May 22, 2012

 

Asian wheat prices likely to augment on dry weather

 

 

Following sentiments that dry weather will affect harvests in Europe and the US and hurt plantings in Australia, Asian wheat prices will likely extend a recent rally on the back of the said concerns.

 

Near-month wheat futures on the Chicago Board of Trade rose as much as 3.8% to an eight-and-a-half-month high of US$7.22 a bushel Monday (May 21), putting the contract more than 20% higher than its week-ago settlement.

 

Wheat is the market leader and the most bullish among agricultural commodities, said Kaname Gokon, Tokyo-based deputy general manager at Okato Shoji Co.

 

"Many speculators have gone long on wheat or covered their shorts, probably keeping in mind the devastating Russian drought of 2010," said a Singapore-based executive with a global commodity trading company.

 

However, with prices rising to levels not seen since early September, some investors have taken profits. At 1106 GMT, the contract was trading around US$6.9325/bushel.
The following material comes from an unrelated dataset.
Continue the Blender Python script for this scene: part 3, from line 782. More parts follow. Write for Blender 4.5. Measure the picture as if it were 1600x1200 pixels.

Traders said prices will likely regain the US$7/bushel level and keep rising over the next few days--unless the weather in affected wheat areas improves.

 

Although stockpiles are ample given that winter wheat is being harvested in the US and Russia over the next few months, there's concern because of a shortage of rain, said an importer in Tokyo. Traders have described the situation on futures exchanges as a "weather market."

 

Talk of a "sukhovey" weather event is a possibility in Russia, ANZ Banking Group said in a research note.

 

A sukhovey originates over the steppes of Kazahkstan, where dry air combined with high winds and temperatures move down onto Russian crops, sapping wheat yields. In 2010, prices moved above US$8.40/bushel following a serious drought in Russia.

 

The CBOT July contract may test US$7.30/bushel this week, said Hiroyuki Kikukawa, general manager for research at Nihon Unicom in Japan.

 

Near-month CBOT corn is now trading at US$0.55/bushel discount to wheat. In the cash market, feed wheat was for more than a year selling at a wide discount to corn.

 

Last week, Philippine buyers purchased three cargoes of Australian feed wheat totalling 162,000 tonnes around US$271-272/tonne, cost and freight, for September-October shipment. South Korean feed millers purchased optional-origin corn for end-December arrival at US$259.50/tonne, C&F, traders said.